S’appuyant à nouveau sur l’avis motivé adopté en novembre 2010 par la Chambre des députés, la CSL juge les exigences de la Commission "disproportionnées" et dangereuses pour les structures et activités actuelles qui répondent à un besoin et ont donné jusqu’ici satisfaction au Luxembourg. Ces exigences ne "sont pas compatibles avec le principe de subsidiarité", poursuit la CSL en faisant référence au règlement grand-ducal du 6 novembre 2009 qui stipule qu’en leur qualité de gestionnaire d’infrastructure ferroviaire, les CFL s’engagent à exercer ce rôle dans le respect de la réglementation européenne ainsi que des critères d’indépendance y prévalant, afin de garantir un accès équitable et non-discriminatoire à l’infrastructure ferroviaire et d’assurer l’utilisation optimale de celle-ci.

Pour la CSL, "nul besoin d’imposer cette indépendance juridique, organisationnelle et décisionnelle, exigence qui ne se retrouve même pas dans d’autres secteurs autrement plus libéralisés, à savoir celui de l’aviation, et qui mènerait d’ailleurs à une restriction de la liberté du commerce", laquelle est garantie par la Constitution.

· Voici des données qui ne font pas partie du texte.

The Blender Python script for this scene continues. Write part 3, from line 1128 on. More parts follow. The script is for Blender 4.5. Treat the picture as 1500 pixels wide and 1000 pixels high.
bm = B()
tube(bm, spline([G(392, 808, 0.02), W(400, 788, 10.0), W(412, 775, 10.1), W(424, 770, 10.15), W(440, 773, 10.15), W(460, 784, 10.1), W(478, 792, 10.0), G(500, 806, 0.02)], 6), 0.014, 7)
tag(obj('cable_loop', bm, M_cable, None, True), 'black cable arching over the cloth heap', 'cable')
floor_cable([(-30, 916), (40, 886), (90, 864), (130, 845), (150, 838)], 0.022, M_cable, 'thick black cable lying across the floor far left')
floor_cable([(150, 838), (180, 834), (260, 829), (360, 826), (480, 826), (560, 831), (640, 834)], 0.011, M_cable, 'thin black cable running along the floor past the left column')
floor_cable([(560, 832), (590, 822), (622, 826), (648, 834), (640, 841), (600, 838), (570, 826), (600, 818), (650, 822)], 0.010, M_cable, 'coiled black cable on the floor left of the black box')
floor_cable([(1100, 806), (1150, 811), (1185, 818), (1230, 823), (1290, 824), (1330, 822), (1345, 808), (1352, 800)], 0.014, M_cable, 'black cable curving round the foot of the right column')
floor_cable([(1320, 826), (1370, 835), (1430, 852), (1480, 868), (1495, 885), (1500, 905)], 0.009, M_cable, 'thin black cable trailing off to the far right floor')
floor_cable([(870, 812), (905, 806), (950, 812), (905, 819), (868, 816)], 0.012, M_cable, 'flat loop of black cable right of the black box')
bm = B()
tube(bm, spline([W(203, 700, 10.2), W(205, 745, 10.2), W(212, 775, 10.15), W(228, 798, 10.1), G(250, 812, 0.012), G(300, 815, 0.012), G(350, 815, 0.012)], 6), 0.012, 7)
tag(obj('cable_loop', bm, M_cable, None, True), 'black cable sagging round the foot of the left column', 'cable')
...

En ce qui concerne l’élargissement des compétences attribuées à l’Agence ferroviaire européenne en matière d’autorisation de véhicules et de certification relatives à la sécurité des entreprises ferroviaires, la CSL critique enfin le renforcement de sa mission de supervision des règles nationales et de surveillance des autorités nationales de sécurité, alors que seules ces entités nationales sont concrètement en mesure d’apprécier et d’évaluer la sécurité ferroviaire sur leur territoire respectif. Pour la chambre salariale, l’Agence ferroviaire européenne ne devrait "pas être dénaturée en organisme de régulation du secteur ferroviaire", mais devrait garder sa fonction initiale liée à la sécurité ferroviaire.